Summary
It is spring in the village of Thrush Green. In neighboring Lulling, Charles Henstock admires the blooming garden of his new vicarage, glad that the squabbles with his parishoners in Affairs at Thrush Green are settled. And yet the good vicar wistfully recalls his former home - the ugly, old rectory of Thrush Green, which burned to the ground. Now, from the rectory's ruins, the villagers are building eight retirement homes for the older folks most in need. But how to choose who will live there? How will they get on together? And how will they accommodate the dogs, cats, and birds that must come along? The spring has brought a new crop of dilemmas, but Dr. Henstock and the villagers are determined to make the old people feel at home in Thrush Green.
In the end, harmony is restored to this tiny fictional world. With wit and grace, Miss Read has charmed numerous critics and won the loyalty of readers who will happily find themselves once more At Home in Thrush Green.

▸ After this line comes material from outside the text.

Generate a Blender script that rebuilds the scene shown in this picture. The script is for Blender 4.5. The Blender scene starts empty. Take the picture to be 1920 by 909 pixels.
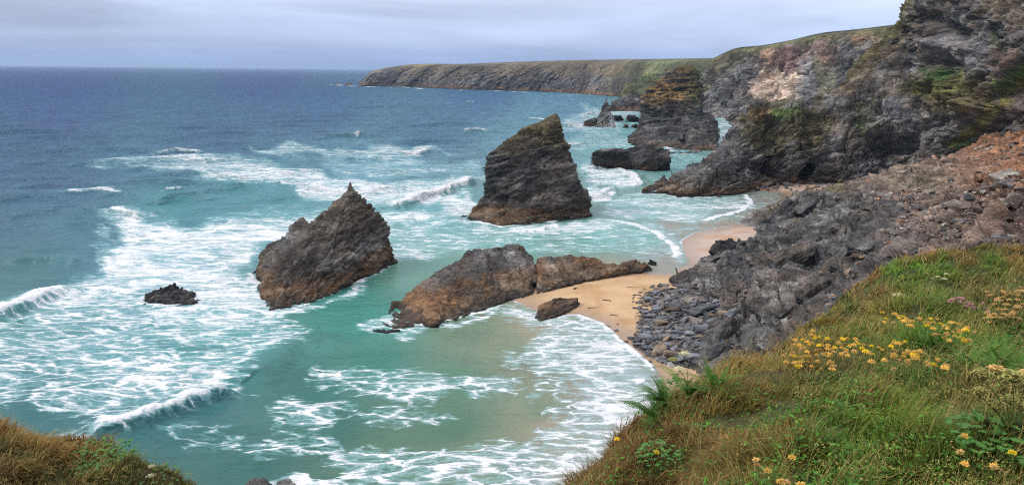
import bpy, bmesh, math, random
import numpy as np
from mathutils import Vector, Matrix, Euler

random.seed(7); RNG = np.random.default_rng(7)
sc = bpy.context.scene
COL = sc.collection
R_ = math.radians

# ------------------------------------------------------------------ camera
H = 50.0; FPX = 1450.0; CX, CY = 960.0, 454.5
PITCH = math.atan((CY - 131.5) / FPX); ROLL = R_(0.6)
_F = np.array([0, math.cos(PITCH), -math.sin(PITCH)])
_U0 = np.array([0, math.sin(PITCH), math.cos(PITCH)])
_X = np.array([1.0, 0, 0])
_R = _X * math.cos(ROLL) + _U0 * math.sin(ROLL)
_U = -_X * math.sin(ROLL) + _U0 * math.cos(ROLL)
cam = bpy.data.cameras.new('camera'); camo = bpy.data.objects.new('camera', cam); COL.objects.link(camo)
cam.sensor_width = 36; cam.sensor_fit = 'HORIZONTAL'; cam.lens = 36 * FPX / 1920
cam.clip_start = 0.1; cam.clip_end = 80000
m = Matrix.Identity(4)
for i in range(3):
    m[i][0] = _R[i]; m[i][1] = _U[i]; m[i][2] = -_F[i]
m[2][3] = H
camo.matrix_world = m
sc.camera = camo

# ------------------------------------------------------------------ world, sun, exposure
SUN_DIR = Vector((-0.76, -0.08, 0.66)).normalized()      # towards the sun
sun_el = math.asin(SUN_DIR.z); sun_az = math.atan2(SUN_DIR.x, SUN_DIR.y)
world = bpy.data.worlds.new('World'); sc.world = world; world.use_nodes = True
def build_world():
    nt = world.node_tree; nt.nodes.clear(); N = nt.nodes; L = nt.links
    out = N.new('ShaderNodeOutputWorld')
    sky = N.new('ShaderNodeTexSky'); sky.sky_type = 'NISHITA'; sky.sun_disc = False
    sky.sun_elevation = sun_el; sky.sun_rotation = sun_az
    b1 = N.new('ShaderNodeBackground'); b1.inputs[1].default_value = 0.10; L.new(sky.outputs[0], b1.inputs[0])
    tc = N.new('ShaderNodeTexCoord')
    sep = N.new('ShaderNodeSeparateXYZ'); L.new(tc.outputs['Generated'], sep.inputs[0])
    # clouds: long flat bands seen low over the sea
    mp = N.new('ShaderNodeMapping'); mp.inputs['Scale'].default_value = (2.2, 2.2, 16.0); L.new(tc.outputs['Generated'], mp.inputs[0])
    n1 = N.new('ShaderNodeTexNoise'); n1.inputs['Scale'].default_value = 1.7; n1.inputs['Detail'].default_value = 5; n1.inputs['Roughness'].default_value = 0.5
    n1.inputs['Distortion'].default_value = 0.4
    L.new(mp.outputs[0], n1.inputs['Vector'])
    # overcast base colour by elevation
    rp = N.new('ShaderNodeValToRGB'); L.new(sep.outputs[2], rp.inputs[0])
    cr = rp.color_ramp; cr.interpolation = 'EASE'
    cr.elements[0].position = 0.0; cr.elements[0].color = (*lin(138, 160, 202), 1)
    cr.elements[1].position = 1.0; cr.elements[1].color = (1.2, 1.24, 1.32, 1)
    e = cr.elements.new(0.045); e.color = (*lin(168, 184, 215), 1)
    e = cr.elements.new(0.095); e.color = (*lin(186, 198, 223), 1)
    e = cr.elements.new(0.30); e.color = (0.80, 0.84, 0.96, 1)
    # right side a little lighter and bluer, left greyer
    mr = N.new('ShaderNodeMapRange'); mr.inputs[1].default_value = -0.6; mr.inputs[2].default_value = 0.5
    mr.inputs[3].default_value = 0.90; mr.inputs[4].default_value = 1.10; L.new(sep.outputs[0], mr.inputs[0])
    mn = N.new('ShaderNodeMapRange'); mn.inputs[1].default_value = 0.3; mn.inputs[2].default_value = 0.7
    mn.inputs[3].default_value = 0.82; mn.inputs[4].default_value = 1.2; L.new(n1.outputs[0], mn.inputs[0])
    mu = N.new('ShaderNodeMath'); mu.operation = 'MULTIPLY'; L.new(mr.outputs[0], mu.inputs[0]); L.new(mn.outputs[0], mu.inputs[1])
    b2 = N.new('ShaderNodeBackground'); L.new(rp.outputs[0], b2.inputs[0]); L.new(mu.outputs[0], b2.inputs[1])
    mx = N.new('ShaderNodeMixShader'); mx.inputs[0].default_value = 0.93
    L.new(b1.outputs[0], mx.inputs[1]); L.new(b2.outputs[0], mx.inputs[2]); L.new(mx.outputs[0], out.inputs[0])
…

Miss Read, 1913 - 2012 Miss Read was born on April 17, 1913 as Dora Jessie Shafe. She worked as a teacher and started writing after World War II for Punch and other journals and as a scriptwriter for the BBC. She wrote her novels under the name Read, which was her mother's maiden name. She is best known for her novels of English rural life and used her own memories of living and teaching in a small English village in her novels. She wrote more than forty novels; many were set in the British countryside -- Fairacre and Thrush Green novels.
Read finished her writing career in 1996 with A Peaceful Retirement. In 1998, she was awarded an MBE for her services to literature. She died on April 7, 2012.